(begin)

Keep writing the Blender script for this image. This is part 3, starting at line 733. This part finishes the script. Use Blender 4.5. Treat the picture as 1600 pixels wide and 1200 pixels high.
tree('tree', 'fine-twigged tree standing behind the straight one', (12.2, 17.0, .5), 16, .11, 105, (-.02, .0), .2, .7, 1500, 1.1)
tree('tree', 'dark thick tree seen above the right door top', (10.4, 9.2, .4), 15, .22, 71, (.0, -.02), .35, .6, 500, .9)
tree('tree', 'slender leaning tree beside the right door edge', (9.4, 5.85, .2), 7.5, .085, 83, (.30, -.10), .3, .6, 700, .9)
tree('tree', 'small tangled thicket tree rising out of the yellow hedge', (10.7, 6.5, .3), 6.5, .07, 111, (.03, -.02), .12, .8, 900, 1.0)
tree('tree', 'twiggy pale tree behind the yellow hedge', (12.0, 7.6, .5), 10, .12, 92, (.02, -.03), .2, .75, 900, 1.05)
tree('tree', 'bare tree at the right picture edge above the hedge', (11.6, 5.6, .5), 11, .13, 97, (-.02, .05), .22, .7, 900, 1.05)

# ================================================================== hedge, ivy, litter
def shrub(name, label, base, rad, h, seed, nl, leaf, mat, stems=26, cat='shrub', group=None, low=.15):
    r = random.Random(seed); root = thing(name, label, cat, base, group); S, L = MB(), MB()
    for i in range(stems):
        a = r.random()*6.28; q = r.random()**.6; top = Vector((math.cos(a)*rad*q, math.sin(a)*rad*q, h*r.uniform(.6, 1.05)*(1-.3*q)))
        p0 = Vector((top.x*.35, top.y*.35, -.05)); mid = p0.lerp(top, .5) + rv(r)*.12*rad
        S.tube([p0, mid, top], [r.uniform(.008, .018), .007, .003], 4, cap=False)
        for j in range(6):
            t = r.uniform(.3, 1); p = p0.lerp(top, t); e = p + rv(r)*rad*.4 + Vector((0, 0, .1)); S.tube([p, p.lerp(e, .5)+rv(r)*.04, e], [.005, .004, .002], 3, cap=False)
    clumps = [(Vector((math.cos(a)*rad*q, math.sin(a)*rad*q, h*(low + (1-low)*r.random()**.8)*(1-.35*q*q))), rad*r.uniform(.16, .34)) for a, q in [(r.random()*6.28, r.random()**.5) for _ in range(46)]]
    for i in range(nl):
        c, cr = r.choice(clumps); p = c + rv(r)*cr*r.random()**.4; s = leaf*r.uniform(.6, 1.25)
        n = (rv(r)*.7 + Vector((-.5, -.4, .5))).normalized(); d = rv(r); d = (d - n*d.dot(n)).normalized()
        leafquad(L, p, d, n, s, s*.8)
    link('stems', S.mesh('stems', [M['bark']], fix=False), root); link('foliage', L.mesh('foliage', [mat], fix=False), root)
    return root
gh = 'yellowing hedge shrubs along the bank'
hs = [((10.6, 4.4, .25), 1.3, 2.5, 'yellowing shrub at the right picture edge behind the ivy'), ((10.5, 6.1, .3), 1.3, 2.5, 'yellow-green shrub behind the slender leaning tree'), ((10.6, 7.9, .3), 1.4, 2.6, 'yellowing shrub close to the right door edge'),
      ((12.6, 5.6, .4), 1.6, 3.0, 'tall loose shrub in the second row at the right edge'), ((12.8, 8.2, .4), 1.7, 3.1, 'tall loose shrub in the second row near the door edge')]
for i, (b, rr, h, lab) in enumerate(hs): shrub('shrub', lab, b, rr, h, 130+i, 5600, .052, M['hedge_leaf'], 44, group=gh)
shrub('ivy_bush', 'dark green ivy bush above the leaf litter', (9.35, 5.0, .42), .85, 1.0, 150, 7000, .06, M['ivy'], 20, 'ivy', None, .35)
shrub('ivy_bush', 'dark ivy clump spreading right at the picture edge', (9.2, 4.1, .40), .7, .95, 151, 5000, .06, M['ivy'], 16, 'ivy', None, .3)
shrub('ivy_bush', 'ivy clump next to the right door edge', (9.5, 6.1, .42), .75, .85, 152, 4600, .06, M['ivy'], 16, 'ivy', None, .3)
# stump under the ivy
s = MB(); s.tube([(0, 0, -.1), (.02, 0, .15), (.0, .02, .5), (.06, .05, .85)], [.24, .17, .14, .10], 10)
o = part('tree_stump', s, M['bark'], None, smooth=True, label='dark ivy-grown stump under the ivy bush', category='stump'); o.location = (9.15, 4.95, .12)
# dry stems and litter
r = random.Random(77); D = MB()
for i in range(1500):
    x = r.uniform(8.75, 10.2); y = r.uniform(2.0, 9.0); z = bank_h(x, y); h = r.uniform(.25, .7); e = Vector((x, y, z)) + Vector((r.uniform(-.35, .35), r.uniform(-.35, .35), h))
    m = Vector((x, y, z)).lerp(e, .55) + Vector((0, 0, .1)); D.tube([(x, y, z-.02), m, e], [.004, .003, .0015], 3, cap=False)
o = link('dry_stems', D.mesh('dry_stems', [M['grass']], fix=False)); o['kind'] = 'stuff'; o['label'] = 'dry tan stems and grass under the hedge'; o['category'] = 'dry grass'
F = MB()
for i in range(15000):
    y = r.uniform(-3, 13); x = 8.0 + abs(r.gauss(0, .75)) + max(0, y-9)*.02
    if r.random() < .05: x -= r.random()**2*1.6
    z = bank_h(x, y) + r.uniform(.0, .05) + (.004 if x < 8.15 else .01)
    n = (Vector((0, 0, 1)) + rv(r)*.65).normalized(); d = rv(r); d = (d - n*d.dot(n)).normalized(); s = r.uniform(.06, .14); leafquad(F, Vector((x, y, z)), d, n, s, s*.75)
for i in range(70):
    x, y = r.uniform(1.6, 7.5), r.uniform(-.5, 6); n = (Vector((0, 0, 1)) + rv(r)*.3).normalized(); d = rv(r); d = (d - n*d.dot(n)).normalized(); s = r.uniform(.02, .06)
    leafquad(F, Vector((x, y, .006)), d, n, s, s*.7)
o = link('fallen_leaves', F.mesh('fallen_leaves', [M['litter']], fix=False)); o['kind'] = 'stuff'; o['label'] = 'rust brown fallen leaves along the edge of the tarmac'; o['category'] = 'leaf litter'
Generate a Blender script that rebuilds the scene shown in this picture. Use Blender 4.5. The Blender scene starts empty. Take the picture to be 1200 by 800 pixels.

(end)

Stated exercise — Please set down all the data word for word.

Final result —
Keep writing the Blender script for this image. This is part 3, starting at line 733. This part finishes the script. Use Blender 4.5. Treat the picture as 1600 pixels wide and 1200 pixels high.
tree('tree', 'fine-twigged tree standing behind the straight one', (12.2, 17.0, .5), 16, .11, 105, (-.02, .0), .2, .7, 1500, 1.1)
tree('tree', 'dark thick tree seen above the right door top', (10.4, 9.2, .4), 15, .22, 71, (.0, -.02), .35, .6, 500, .9)
tree('tree', 'slender leaning tree beside the right door edge', (9.4, 5.85, .2), 7.5, .085, 83, (.30, -.10), .3, .6, 700, .9)
tree('tree', 'small tangled thicket tree rising out of the yellow hedge', (10.7, 6.5, .3), 6.5, .07, 111, (.03, -.02), .12, .8, 900, 1.0)
tree('tree', 'twiggy pale tree behind the yellow hedge', (12.0, 7.6, .5), 10, .12, 92, (.02, -.03), .2, .75, 900, 1.05)
tree('tree', 'bare tree at the right picture edge above the hedge', (11.6, 5.6, .5), 11, .13, 97, (-.02, .05), .22, .7, 900, 1.05)

# ================================================================== hedge, ivy, litter
def shrub(name, label, base, rad, h, seed, nl, leaf, mat, stems=26, cat='shrub', group=None, low=.15):
    r = random.Random(seed); root = thing(name, label, cat, base, group); S, L = MB(), MB()
    for i in range(stems):
        a = r.random()*6.28; q = r.random()**.6; top = Vector((math.cos(a)*rad*q, math.sin(a)*rad*q, h*r.uniform(.6, 1.05)*(1-.3*q)))
        p0 = Vector((top.x*.35, top.y*.35, -.05)); mid = p0.lerp(top, .5) + rv(r)*.12*rad
        S.tube([p0, mid, top], [r.uniform(.008, .018), .007, .003], 4, cap=False)
        for j in range(6):
            t = r.uniform(.3, 1); p = p0.lerp(top, t); e = p + rv(r)*rad*.4 + Vector((0, 0, .1)); S.tube([p, p.lerp(e, .5)+rv(r)*.04, e], [.005, .004, .002], 3, cap=False)
    clumps = [(Vector((math.cos(a)*rad*q, math.sin(a)*rad*q, h*(low + (1-low)*r.random()**.8)*(1-.35*q*q))), rad*r.uniform(.16, .34)) for a, q in [(r.random()*6.28, r.random()**.5) for _ in range(46)]]
    for i in range(nl):
        c, cr = r.choice(clumps); p = c + rv(r)*cr*r.random()**.4; s = leaf*r.uniform(.6, 1.25)
        n = (rv(r)*.7 + Vector((-.5, -.4, .5))).normalized(); d = rv(r); d = (d - n*d.dot(n)).normalized()
        leafquad(L, p, d, n, s, s*.8)
    link('stems', S.mesh('stems', [M['bark']], fix=False), root); link('foliage', L.mesh('foliage', [mat], fix=False), root)
    return root
gh = 'yellowing hedge shrubs along the bank'
hs = [((10.6, 4.4, .25), 1.3, 2.5, 'yellowing shrub at the right picture edge behind the ivy'), ((10.5, 6.1, .3), 1.3, 2.5, 'yellow-green shrub behind the slender leaning tree'), ((10.6, 7.9, .3), 1.4, 2.6, 'yellowing shrub close to the right door edge'),
      ((12.6, 5.6, .4), 1.6, 3.0, 'tall loose shrub in the second row at the right edge'), ((12.8, 8.2, .4), 1.7, 3.1, 'tall loose shrub in the second row near the door edge')]
for i, (b, rr, h, lab) in enumerate(hs): shrub('shrub', lab, b, rr, h, 130+i, 5600, .052, M['hedge_leaf'], 44, group=gh)
shrub('ivy_bush', 'dark green ivy bush above the leaf litter', (9.35, 5.0, .42), .85, 1.0, 150, 7000, .06, M['ivy'], 20, 'ivy', None, .35)
shrub('ivy_bush', 'dark ivy clump spreading right at the picture edge', (9.2, 4.1, .40), .7, .95, 151, 5000, .06, M['ivy'], 16, 'ivy', None, .3)
shrub('ivy_bush', 'ivy clump next to the right door edge', (9.5, 6.1, .42), .75, .85, 152, 4600, .06, M['ivy'], 16, 'ivy', None, .3)
# stump under the ivy
s = MB(); s.tube([(0, 0, -.1), (.02, 0, .15), (.0, .02, .5), (.06, .05, .85)], [.24, .17, .14, .10], 10)
o = part('tree_stump', s, M['bark'], None, smooth=True, label='dark ivy-grown stump under the ivy bush', category='stump'); o.location = (9.15, 4.95, .12)
# dry stems and litter
r = random.Random(77); D = MB()
for i in range(1500):
    x = r.uniform(8.75, 10.2); y = r.uniform(2.0, 9.0); z = bank_h(x, y); h = r.uniform(.25, .7); e = Vector((x, y, z)) + Vector((r.uniform(-.35, .35), r.uniform(-.35, .35), h))
    m = Vector((x, y, z)).lerp(e, .55) + Vector((0, 0, .1)); D.tube([(x, y, z-.02), m, e], [.004, .003, .0015], 3, cap=False)
o = link('dry_stems', D.mesh('dry_stems', [M['grass']], fix=False)); o['kind'] = 'stuff'; o['label'] = 'dry tan stems and grass under the hedge'; o['category'] = 'dry grass'
F = MB()
for i in range(15000):
    y = r.uniform(-3, 13); x = 8.0 + abs(r.gauss(0, .75)) + max(0, y-9)*.02
    if r.random() < .05: x -= r.random()**2*1.6
    z = bank_h(x, y) + r.uniform(.0, .05) + (.004 if x < 8.15 else .01)
    n = (Vector((0, 0, 1)) + rv(r)*.65).normalized(); d = rv(r); d = (d - n*d.dot(n)).normalized(); s = r.uniform(.06, .14); leafquad(F, Vector((x, y, z)), d, n, s, s*.75)
for i in range(70):
    x, y = r.uniform(1.6, 7.5), r.uniform(-.5, 6); n = (Vector((0, 0, 1)) + rv(r)*.3).normalized(); d = rv(r); d = (d - n*d.dot(n)).normalized(); s = r.uniform(.02, .06)
    leafquad(F, Vector((x, y, .006)), d, n, s, s*.7)
o = link('fallen_leaves', F.mesh('fallen_leaves', [M['litter']], fix=False)); o['kind'] = 'stuff'; o['label'] = 'rust brown fallen leaves along the edge of the tarmac'; o['category'] = 'leaf litter'
Generate a Blender script that rebuilds the scene shown in this picture. Use Blender 4.5. The Blender scene starts empty. Take the picture to be 1200 by 800 pixels.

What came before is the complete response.